Instructions for the task => Type again, exactly, the lines below from the start through the line that includes "return 960 +".

* * * * * * *

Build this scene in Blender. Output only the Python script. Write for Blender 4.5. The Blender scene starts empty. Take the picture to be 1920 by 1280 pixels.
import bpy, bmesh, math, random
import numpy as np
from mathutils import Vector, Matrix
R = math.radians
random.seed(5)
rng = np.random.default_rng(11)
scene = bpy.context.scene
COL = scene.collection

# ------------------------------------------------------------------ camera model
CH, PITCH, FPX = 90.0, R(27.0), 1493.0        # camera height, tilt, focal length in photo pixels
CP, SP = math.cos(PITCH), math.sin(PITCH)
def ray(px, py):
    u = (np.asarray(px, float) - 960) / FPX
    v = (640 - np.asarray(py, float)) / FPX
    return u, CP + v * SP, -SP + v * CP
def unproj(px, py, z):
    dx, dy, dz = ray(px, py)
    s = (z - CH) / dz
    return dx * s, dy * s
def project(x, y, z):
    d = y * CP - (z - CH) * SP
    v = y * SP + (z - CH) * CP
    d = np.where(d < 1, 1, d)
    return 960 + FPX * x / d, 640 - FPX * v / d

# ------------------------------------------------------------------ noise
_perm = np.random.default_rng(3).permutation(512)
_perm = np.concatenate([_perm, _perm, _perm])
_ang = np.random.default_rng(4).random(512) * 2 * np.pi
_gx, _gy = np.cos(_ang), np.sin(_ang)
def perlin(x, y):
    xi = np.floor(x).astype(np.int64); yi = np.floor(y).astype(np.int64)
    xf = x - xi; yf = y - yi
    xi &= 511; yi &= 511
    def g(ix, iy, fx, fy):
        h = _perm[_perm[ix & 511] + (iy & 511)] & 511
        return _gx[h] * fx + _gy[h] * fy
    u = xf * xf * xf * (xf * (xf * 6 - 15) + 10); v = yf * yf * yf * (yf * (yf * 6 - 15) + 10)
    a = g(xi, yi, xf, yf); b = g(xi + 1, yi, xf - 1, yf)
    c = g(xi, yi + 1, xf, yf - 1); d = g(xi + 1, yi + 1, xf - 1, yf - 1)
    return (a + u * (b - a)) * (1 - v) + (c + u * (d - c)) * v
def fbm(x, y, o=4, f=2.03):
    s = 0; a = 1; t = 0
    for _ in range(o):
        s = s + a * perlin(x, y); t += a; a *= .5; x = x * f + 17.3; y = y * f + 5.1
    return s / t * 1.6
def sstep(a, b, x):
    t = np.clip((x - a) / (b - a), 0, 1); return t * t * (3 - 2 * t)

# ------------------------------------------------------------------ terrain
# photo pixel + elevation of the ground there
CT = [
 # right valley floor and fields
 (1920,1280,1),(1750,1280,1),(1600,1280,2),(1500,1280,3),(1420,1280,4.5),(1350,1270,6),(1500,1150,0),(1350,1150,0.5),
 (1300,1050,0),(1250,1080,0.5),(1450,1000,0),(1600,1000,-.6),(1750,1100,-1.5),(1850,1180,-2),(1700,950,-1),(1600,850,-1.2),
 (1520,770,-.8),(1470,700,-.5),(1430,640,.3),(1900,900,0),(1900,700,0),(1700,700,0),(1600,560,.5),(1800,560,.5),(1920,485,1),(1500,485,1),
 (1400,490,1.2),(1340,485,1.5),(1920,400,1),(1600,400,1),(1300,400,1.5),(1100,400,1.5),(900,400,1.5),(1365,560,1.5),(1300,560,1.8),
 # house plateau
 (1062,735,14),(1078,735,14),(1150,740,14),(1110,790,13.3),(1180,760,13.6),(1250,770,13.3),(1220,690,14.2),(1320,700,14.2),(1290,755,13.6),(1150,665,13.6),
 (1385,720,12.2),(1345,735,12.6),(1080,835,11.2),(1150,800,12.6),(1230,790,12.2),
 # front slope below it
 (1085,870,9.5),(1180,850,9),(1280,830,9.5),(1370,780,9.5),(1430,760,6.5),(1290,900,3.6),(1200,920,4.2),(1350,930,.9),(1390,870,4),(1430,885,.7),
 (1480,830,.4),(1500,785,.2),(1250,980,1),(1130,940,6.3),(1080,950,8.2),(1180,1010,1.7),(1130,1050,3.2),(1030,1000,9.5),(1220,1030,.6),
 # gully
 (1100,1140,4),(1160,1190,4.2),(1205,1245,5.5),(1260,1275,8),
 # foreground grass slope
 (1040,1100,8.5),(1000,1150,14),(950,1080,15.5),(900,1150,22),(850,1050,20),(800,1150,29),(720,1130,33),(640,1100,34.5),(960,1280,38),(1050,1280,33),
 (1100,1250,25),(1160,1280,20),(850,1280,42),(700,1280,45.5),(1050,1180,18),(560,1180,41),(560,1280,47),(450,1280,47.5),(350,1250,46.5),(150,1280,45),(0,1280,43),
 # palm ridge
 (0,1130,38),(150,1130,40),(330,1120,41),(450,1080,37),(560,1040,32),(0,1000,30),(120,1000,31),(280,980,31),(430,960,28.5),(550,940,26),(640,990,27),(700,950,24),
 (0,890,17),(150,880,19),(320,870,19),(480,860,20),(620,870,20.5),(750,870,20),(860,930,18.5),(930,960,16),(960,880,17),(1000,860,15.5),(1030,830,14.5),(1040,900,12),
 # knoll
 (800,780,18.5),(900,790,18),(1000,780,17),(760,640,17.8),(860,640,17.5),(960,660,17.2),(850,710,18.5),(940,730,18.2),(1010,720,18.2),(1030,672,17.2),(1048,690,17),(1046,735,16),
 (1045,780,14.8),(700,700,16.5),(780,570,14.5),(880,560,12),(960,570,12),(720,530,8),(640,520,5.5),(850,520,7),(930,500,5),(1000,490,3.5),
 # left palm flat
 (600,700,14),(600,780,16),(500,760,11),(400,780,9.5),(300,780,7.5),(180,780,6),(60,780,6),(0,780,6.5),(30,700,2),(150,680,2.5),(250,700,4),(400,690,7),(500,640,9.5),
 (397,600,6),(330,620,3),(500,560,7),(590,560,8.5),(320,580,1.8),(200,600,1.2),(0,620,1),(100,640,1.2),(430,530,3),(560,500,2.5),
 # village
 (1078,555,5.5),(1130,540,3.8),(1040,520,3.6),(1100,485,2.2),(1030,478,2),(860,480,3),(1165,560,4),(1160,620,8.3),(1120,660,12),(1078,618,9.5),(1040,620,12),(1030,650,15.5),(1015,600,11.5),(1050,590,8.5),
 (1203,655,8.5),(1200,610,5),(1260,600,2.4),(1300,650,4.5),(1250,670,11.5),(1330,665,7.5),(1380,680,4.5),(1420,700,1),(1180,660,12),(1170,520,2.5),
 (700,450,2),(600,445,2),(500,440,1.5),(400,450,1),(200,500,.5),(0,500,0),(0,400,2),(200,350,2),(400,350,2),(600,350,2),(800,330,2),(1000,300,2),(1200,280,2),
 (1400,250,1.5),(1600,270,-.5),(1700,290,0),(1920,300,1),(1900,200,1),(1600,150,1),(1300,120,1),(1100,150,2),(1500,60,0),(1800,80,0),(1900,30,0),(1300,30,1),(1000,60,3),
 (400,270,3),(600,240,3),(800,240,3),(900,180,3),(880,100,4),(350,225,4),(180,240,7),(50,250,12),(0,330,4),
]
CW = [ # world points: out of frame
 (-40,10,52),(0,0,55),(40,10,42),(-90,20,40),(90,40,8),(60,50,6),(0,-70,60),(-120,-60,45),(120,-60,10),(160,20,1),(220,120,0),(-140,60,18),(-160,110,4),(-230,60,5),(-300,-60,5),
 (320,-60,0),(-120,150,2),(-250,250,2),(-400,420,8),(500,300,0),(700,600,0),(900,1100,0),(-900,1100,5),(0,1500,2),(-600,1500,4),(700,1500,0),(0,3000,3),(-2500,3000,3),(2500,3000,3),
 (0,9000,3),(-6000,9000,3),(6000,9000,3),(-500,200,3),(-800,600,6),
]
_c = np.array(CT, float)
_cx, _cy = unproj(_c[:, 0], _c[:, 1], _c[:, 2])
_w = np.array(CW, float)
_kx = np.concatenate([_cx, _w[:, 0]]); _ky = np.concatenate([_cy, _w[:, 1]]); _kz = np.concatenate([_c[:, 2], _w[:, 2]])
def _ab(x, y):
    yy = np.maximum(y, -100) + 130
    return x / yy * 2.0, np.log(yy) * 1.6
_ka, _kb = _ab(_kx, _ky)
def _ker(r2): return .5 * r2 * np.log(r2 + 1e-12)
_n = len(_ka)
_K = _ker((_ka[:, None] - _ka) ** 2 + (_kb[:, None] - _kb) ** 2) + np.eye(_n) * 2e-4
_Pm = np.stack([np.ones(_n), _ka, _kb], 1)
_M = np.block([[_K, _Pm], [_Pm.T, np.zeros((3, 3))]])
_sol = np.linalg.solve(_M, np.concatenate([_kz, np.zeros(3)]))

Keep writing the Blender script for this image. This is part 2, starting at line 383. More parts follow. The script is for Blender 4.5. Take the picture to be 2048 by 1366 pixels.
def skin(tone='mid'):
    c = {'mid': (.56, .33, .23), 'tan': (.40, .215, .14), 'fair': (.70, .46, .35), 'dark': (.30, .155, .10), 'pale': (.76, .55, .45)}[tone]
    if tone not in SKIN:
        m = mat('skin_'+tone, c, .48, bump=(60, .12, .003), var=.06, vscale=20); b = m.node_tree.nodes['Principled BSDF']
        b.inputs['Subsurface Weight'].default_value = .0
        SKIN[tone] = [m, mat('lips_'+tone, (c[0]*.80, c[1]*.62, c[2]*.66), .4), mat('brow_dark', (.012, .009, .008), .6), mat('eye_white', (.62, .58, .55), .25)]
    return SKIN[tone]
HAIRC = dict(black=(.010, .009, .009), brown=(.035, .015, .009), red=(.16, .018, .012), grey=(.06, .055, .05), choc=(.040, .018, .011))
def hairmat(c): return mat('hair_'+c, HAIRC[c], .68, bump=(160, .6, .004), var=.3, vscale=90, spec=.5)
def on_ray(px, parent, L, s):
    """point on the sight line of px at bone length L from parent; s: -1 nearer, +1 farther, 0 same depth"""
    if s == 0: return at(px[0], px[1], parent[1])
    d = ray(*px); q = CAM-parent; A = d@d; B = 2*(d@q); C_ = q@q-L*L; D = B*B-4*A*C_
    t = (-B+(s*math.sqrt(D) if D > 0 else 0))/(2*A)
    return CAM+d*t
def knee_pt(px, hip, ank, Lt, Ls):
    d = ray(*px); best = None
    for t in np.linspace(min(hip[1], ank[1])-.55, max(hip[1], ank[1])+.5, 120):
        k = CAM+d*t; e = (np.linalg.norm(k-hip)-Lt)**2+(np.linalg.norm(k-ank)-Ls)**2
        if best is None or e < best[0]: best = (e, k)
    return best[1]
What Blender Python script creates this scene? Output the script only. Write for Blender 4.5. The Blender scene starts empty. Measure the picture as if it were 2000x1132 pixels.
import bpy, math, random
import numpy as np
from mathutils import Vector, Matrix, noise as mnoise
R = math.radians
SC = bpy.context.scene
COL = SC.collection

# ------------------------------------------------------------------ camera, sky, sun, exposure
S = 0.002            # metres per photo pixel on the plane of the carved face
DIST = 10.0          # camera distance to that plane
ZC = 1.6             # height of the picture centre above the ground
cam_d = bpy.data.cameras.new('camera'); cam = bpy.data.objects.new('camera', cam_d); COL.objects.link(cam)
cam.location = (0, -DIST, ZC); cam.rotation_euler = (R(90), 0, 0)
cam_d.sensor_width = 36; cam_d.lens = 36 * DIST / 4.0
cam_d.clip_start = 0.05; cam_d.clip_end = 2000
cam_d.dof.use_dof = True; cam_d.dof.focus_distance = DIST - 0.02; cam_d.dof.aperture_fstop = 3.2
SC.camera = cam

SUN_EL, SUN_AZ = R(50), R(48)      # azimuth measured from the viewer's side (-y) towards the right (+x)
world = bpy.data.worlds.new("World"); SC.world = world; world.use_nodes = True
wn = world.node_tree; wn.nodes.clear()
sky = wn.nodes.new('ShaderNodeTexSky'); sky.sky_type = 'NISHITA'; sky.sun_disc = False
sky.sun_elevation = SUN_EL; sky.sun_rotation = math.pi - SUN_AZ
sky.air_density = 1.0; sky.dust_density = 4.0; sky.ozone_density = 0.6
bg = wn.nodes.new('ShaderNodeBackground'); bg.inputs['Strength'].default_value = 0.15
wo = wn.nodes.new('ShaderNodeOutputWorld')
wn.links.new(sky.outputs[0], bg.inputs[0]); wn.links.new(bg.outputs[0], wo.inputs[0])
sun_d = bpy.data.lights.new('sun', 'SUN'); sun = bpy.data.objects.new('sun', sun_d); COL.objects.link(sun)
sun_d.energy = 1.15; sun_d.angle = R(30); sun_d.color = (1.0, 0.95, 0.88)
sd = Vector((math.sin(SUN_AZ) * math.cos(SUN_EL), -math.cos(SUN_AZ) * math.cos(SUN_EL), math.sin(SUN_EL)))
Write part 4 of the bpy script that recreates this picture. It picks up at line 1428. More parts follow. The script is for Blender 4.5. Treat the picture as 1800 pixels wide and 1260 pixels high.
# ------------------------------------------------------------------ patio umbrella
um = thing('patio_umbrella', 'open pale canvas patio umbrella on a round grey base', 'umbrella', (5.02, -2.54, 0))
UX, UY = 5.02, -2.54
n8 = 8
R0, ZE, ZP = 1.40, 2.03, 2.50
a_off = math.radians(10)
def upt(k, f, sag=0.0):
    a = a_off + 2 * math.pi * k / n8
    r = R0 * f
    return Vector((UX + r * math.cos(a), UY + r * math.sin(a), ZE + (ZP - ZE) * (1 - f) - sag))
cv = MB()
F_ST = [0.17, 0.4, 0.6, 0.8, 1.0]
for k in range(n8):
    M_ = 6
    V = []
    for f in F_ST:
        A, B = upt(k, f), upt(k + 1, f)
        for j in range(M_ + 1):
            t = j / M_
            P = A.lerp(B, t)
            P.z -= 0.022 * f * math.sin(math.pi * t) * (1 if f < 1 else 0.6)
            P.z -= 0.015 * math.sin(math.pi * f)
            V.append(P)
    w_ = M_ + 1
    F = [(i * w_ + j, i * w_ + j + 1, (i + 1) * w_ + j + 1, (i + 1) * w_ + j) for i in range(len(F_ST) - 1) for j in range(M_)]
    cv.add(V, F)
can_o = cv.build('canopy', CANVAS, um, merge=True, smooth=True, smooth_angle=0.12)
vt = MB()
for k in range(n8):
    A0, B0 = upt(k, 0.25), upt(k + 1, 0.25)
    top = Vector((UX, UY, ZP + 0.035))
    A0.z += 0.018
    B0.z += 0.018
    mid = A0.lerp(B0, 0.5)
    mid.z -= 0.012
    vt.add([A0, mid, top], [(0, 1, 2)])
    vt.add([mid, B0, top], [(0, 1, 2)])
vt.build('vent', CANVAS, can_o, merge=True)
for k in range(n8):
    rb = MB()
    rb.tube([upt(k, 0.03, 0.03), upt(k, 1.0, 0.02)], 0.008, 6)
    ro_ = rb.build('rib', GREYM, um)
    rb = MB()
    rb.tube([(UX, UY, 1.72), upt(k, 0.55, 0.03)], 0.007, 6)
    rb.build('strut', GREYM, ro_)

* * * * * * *

Written response =>
Build this scene in Blender. Output only the Python script. Write for Blender 4.5. The Blender scene starts empty. Take the picture to be 1920 by 1280 pixels.
import bpy, bmesh, math, random
import numpy as np
from mathutils import Vector, Matrix
R = math.radians
random.seed(5)
rng = np.random.default_rng(11)
scene = bpy.context.scene
COL = scene.collection

# ------------------------------------------------------------------ camera model
CH, PITCH, FPX = 90.0, R(27.0), 1493.0        # camera height, tilt, focal length in photo pixels
CP, SP = math.cos(PITCH), math.sin(PITCH)
def ray(px, py):
    u = (np.asarray(px, float) - 960) / FPX
    v = (640 - np.asarray(py, float)) / FPX
    return u, CP + v * SP, -SP + v * CP
def unproj(px, py, z):
    dx, dy, dz = ray(px, py)
    s = (z - CH) / dz
    return dx * s, dy * s
def project(x, y, z):
    d = y * CP - (z - CH) * SP
    v = y * SP + (z - CH) * CP
    d = np.where(d < 1, 1, d)
    return 960 + FPX * x / d, 640 - FPX * v / d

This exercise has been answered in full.